The International Monetary Fund (IMF) has advised Kenya to establish a clear regulatory framework for cryptocurrency. This move seeks to protect consumers as well as handle risks associated with Anti-Money Laundering and Combating the Financing of Terrorism. The team, at the invitation of Kenya’s Capital Markets Authority, visited Nairobi, led by IMF’s Monetary and Capital Markets Department and Legal Department.
During the mission, meetings were held with selected key authorities, such as the CMA, Central Bank of Kenya, and the National Treasury, to understand the underlying challenges of designing and issuing regulations among the private stakeholders.
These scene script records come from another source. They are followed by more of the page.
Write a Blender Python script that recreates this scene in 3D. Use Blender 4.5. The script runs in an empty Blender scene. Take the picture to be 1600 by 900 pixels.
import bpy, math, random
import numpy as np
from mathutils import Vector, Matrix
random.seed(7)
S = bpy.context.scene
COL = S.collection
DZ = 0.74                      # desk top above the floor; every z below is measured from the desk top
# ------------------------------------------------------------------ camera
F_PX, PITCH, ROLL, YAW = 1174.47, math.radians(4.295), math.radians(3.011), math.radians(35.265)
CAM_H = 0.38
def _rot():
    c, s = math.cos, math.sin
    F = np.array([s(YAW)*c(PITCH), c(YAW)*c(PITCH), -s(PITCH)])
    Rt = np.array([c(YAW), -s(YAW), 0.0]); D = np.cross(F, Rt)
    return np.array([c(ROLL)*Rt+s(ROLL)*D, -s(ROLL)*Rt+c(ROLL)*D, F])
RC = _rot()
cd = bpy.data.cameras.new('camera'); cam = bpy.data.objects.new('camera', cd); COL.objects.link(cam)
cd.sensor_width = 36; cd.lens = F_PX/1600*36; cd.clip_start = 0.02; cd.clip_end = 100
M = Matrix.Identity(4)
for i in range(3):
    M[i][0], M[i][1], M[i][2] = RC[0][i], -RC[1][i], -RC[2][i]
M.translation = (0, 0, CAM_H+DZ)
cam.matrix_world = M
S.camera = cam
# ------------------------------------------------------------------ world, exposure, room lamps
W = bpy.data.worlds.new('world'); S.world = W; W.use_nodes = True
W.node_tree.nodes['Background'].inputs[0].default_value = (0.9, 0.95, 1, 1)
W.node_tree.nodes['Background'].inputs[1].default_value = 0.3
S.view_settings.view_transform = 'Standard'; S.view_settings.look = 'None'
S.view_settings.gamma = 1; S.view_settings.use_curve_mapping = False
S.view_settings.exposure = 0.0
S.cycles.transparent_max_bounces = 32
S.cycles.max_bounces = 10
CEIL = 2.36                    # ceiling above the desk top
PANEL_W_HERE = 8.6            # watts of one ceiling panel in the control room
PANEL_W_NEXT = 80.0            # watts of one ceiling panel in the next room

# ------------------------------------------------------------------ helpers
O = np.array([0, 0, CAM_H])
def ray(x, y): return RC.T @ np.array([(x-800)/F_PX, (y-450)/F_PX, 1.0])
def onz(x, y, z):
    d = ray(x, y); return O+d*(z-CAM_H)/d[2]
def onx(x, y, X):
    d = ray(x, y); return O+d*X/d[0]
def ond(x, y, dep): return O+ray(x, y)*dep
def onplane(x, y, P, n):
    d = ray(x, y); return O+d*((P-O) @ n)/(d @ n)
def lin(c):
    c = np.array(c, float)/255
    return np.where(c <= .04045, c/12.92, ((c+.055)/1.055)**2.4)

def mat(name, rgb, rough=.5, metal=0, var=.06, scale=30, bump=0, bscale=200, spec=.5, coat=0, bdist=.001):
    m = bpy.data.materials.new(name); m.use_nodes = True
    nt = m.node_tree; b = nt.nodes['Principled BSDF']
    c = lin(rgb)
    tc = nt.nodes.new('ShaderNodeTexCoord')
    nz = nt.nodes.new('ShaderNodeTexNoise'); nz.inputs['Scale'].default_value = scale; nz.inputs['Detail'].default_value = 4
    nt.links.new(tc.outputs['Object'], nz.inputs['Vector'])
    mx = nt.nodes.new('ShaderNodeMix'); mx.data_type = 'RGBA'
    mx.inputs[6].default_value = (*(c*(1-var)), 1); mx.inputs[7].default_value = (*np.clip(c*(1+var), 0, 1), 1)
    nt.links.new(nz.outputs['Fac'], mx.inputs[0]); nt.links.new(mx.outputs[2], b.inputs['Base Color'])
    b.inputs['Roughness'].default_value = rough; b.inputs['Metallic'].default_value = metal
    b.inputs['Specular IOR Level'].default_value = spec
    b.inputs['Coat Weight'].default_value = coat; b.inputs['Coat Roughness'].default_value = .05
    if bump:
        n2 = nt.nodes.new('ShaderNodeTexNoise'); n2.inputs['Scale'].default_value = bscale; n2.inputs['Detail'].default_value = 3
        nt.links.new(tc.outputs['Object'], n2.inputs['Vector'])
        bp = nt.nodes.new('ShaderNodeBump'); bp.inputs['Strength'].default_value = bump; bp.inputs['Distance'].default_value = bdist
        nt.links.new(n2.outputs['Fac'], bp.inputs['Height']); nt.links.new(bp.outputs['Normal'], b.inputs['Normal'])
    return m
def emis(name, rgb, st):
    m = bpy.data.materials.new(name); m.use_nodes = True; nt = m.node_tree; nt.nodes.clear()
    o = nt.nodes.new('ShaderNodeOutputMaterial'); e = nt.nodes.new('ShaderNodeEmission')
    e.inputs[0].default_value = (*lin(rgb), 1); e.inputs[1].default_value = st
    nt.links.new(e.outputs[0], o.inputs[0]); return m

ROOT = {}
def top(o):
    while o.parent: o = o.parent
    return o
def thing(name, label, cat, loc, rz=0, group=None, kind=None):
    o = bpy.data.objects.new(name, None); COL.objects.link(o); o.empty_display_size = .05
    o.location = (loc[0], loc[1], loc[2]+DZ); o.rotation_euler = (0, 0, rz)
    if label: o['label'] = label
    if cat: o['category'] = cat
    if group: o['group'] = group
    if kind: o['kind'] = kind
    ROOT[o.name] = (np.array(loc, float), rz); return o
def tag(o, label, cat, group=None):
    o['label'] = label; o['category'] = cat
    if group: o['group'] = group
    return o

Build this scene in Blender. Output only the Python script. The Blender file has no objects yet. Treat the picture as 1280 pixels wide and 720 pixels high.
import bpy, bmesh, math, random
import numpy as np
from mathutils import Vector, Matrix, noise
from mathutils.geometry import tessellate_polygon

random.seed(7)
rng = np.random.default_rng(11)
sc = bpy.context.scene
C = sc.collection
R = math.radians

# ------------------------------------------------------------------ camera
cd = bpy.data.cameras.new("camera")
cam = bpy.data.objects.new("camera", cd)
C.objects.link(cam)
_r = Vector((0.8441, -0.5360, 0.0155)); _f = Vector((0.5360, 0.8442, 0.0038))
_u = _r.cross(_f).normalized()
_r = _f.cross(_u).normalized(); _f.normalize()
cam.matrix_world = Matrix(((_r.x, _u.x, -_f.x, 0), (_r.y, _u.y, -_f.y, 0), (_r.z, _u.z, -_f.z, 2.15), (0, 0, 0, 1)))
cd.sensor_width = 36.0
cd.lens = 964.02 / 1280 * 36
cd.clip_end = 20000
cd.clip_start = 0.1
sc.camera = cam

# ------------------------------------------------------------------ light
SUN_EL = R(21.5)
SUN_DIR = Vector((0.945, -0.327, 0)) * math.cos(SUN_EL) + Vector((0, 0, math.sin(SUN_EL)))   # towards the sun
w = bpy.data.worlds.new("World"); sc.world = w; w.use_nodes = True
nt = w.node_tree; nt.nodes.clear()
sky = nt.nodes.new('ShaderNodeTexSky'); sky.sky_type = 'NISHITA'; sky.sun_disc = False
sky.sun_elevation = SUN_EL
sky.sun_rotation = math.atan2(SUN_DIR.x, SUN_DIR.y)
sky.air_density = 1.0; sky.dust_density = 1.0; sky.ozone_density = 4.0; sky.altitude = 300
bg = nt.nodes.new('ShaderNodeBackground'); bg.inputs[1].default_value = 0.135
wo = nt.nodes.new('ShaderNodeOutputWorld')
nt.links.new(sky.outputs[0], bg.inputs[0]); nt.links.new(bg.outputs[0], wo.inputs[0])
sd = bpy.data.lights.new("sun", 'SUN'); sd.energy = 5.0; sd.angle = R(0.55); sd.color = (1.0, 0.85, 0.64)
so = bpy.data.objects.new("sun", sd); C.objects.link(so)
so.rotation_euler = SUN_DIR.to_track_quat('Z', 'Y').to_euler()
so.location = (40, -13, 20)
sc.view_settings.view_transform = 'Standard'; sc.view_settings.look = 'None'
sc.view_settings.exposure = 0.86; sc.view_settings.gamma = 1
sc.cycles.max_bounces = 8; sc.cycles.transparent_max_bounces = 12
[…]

To this date, no draft crypto laws have been issued in Kenya, though acknowledging that a formal scheme is at least needed in order to avoid regulatory blank spots.
Warnings over crypto-related scams have been issued since 2015. Similarly, the CBK and CMA have warned the public about unregulated entities and fraud risks in the market. Events like the controversy over WorldCoin only underscore that this is something which must be subject to full scrutiny.
Government Sets Timeline for Crypto Framework
The Kenyan National Treasury, in November 2023, released a policy guidance toward the development of a regulatory framework on Crypto Assets and Service Providers, inspired by recommendations by the Eastern and Southern Africa Anti-Money Laundering Group.
To that end, it has set up a TWG to lead this process. This committee is an interagency task force and involves the membership of relevant agencies, chaired by the National Treasury and accompanied by CMA and CBK, among others. Included in the functions shall be assessing market sizing and risk adoption assessment. It is expected that the TWG will commence its work this coming March 2024, with recommendations by September 2024.
Kenya will have operationalized the framework by April 2025. This regulatory approach will clearly spell out the division of responsibility between authorities and the guidelines necessary for effective supervision.
Aligning With Global Standards
The IMF made strong calls for the Kenyan regulations to be compatible with international standards. It includes FATF recommendations and the IMF/World Bank Bali Fintech Agenda. They emphasized transparency to ensure clarity and enable effective oversight.
The crypto market in Kenya is mainly peer-to-peer, which has huge challenges. A recent survey depicted high crypto usage; this means there should be more granular market analysis. The IMF suggested robust data collection beyond questionnaires for the design of policy responses.
This will make Kenya a safe place for the development of crypto while eliminating regulatory uncertainties and aligning the country with international frameworks. The framework reduces risks while allowing the sustainable growth of the digital economy. The process reflects Kenya’s commitment to balancing innovation with responsibility.